L’Etat est appelé à créer les conditions favorables requises pour le développement du caprin à viande et les moyens nécessaires pour y arriver. De leur côté, les éleveurs de caprins sont appelés à s’organiser et à mieux structurer leur système de production de façon à profiter de la croissance de la demande en produisant des viandes légères et maigres qui répondront aux attentes des consommateurs. Tous ces objectifs sont réalisables par une meilleure connaissance des qualités des viandes désirées par les consommateurs, l’amélioration des infrastructures d’abattage et de transport, de contrôle sanitaire dans les abattoirs, les points de vente, etc.
Sur un autre registre, les structures chargées de l’élevage doivent bien exploiter les données dont ils disposent pour établir des tendances, construire des modèles, chercher des explications, informer les décisions de politique. Ces données doivent être accessibles aux chercheurs, enseignants, étudiants et autres concernés.

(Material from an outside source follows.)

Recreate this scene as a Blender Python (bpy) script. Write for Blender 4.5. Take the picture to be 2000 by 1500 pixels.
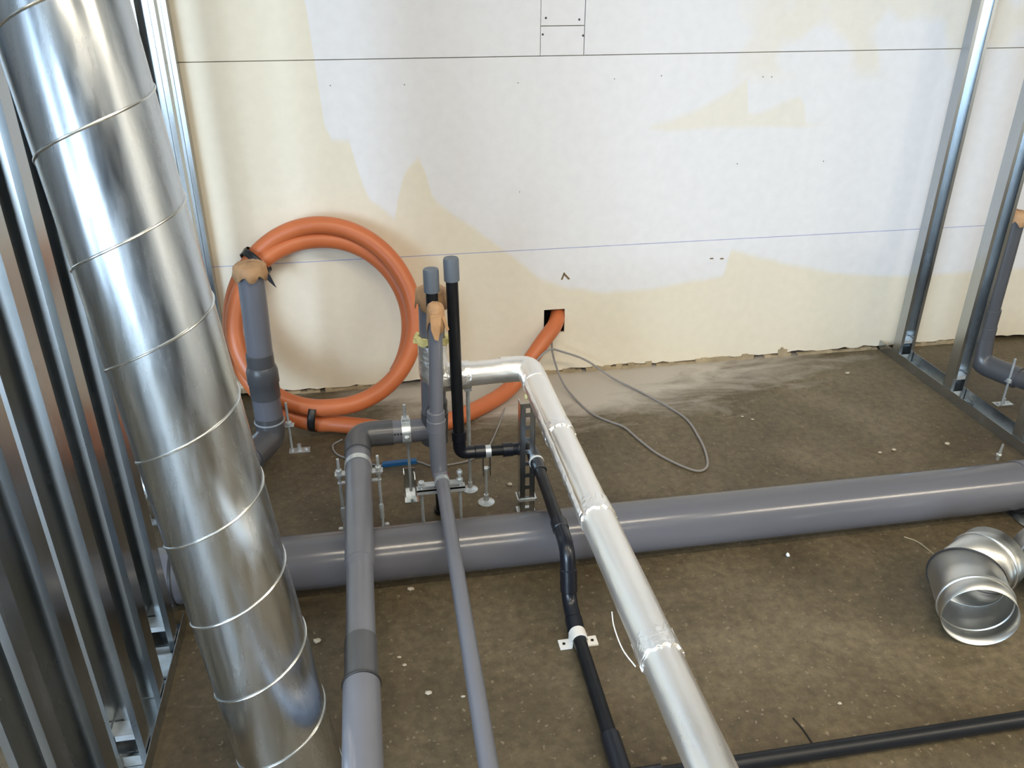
import bpy, bmesh, math, random
from mathutils import Vector, Matrix, Quaternion
random.seed(7)
for o in list(bpy.data.objects): bpy.data.objects.remove(o)
S = bpy.context.scene
COL = S.collection
V = Vector
PI = math.pi

# ------------------------------------------------------------------ camera
PITCH, YAW = math.radians(27.0), math.radians(9.8)
cd = bpy.data.cameras.new('camera'); cam = bpy.data.objects.new('camera', cd); COL.objects.link(cam)
cd.sensor_width = 36.0; cd.lens = 1618 / 2000 * 36; cd.clip_start = 0.05
cam.location = (0, -2.964, 1.5)
cam.rotation_euler = (PI / 2 - PITCH, 0, -YAW)
S.camera = cam
# ------------------------------------------------------------------ world, lights, exposure
w = bpy.data.worlds.new('world'); S.world = w; w.use_nodes = True
w.node_tree.nodes['Background'].inputs[0].default_value = (0.75, 0.86, 1.0, 1)
w.node_tree.nodes['Background'].inputs[1].default_value = 1.0
def area(name, loc, target, sx, sy, power, col):
    l = bpy.data.lights.new(name, 'AREA'); l.shape = 'RECTANGLE'; l.size = sx; l.size_y = sy
    l.energy = power; l.color = col
    o = bpy.data.objects.new(name, l); COL.objects.link(o); o.location = loc
    o.rotation_euler = (V(target) - V(loc)).to_track_quat('-Z', 'Y').to_euler()
    return o
WARM = (1.0, 0.87, 0.67)
area('daylight_side_window', (-4.40, -4.9, 1.40), (0.4, -2.4, 0.9), 5.4, 2.7, 410, (0.56, 0.76, 1.0))
area('rear_fill_light', (-3.0, -7.6, 1.5), (1.6, 0, 0.9), 2.4, 2.4, 260, (0.66, 0.83, 1.0))  # unseen cool fill, added to brighten the right part of the back wall
area('ceiling_tube_light', (0.6, -2.75, 2.93), (0.6, -2.75, 0), 2.4, 0.12, 46, WARM)
area('ceiling_tube_light', (0.6, -5.2, 2.93), (0.6, -5.2, 0), 2.4, 0.12, 62, WARM)
area('ceiling_tube_light', (3.6, -3.6, 2.93), (3.6, -3.6, 0), 2.4, 0.12, 66, WARM)
area('daylight_far_window', (5.40, -4.0, 1.8), (0.6, -1.2, 0.9), 2.4, 2.2, 14, (1.0, 0.93, 0.82))
S.view_settings.view_transform = 'Standard'; S.view_settings.look = 'None'
S.view_settings.gamma = 1.0; S.view_settings.use_curve_mapping = False
S.view_settings.exposure = 0.35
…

Les associations professionnelles sont le meilleur garant de l’évolution du secteur. C’est grâce aux efforts de l’ANOC que certaines avancées ont été acquises en faveur du caprin au Maroc. Les réalisations de l’ANOC dans le cas de chèvre laitière du Nord et le chevreau de l’arganier ne sont pas à démontrer. Au fait, la création du groupement Marmoucha pour l’ovin depuis 2005 s’avère comme une forme d’apprentissage collectif des éleveurs de la zone d’étude. Cela va certainement contribuer à la création et au renforcement des conditions favorables à l’amélioration des systèmes d’élevage pratiqués dont fait partie l’élevage caprin.
Compte tenu des effectifs de caprins et des opportunités à venir, il est peut être nécessaire de considérer la formation d’autres organisations professionnelles totalement dévouées au caprin à viande pour promouvoir et développer le secteur et accompagner les éleveurs. Les chiffres ne donnent ils pas à réfléchir et à s’interroger si 60% des cinq millions de caprins se trouvent dans les Haut et Moyen Atlas ne méritent-ils pas des programmes à la hauteur de leurs potentialités et leur stature.
On reproche souvent au caprin d’être la cause de toutes les destructions des écosystèmes tout en ignorant les autres facteurs causant cette détérioration et sans aucune précision de la part effective du caprin dans ce processus. Les coupes illégales, les faiblesses des programmes de reboisement, les autres abus sur les forêts sont aussi parfois plus nuisibles que le pâturage des caprins. La présence des animaux est même conseillée pour améliorer l’écosystème. Naturellement, le premier et l’indispensable pas vers la valorisation des populations locales réside inéluctablement dans la connaissance, la définition et l’évaluation de ces populations pour des objectifs de développement, de protection et de conservation.
Il y a certainement des belles histoires de réussite dont les réalisations et les contributions dans la création de l’emploi, la génération de revenus et l’allègement de la pauvreté ne peuvent pas être ignorées. Cependant, croire que ces actions vont changer la dynamique fondamentale du secteur caprin à viande serait pure présomption. Seule une stratégie claire et cohérente en faveur du caprin avec des moyens humains, matériels, législatifs et institutionnels parmi d’autres, pourra aider à la mise à niveau du caprin à viande. Ce sont les éleveurs de caprins en zones de montagne et leurs troupeaux qui ont le plus besoin d’actions de vulgarisation avec un vrai encadrement de proximité et un accompagnent engagé.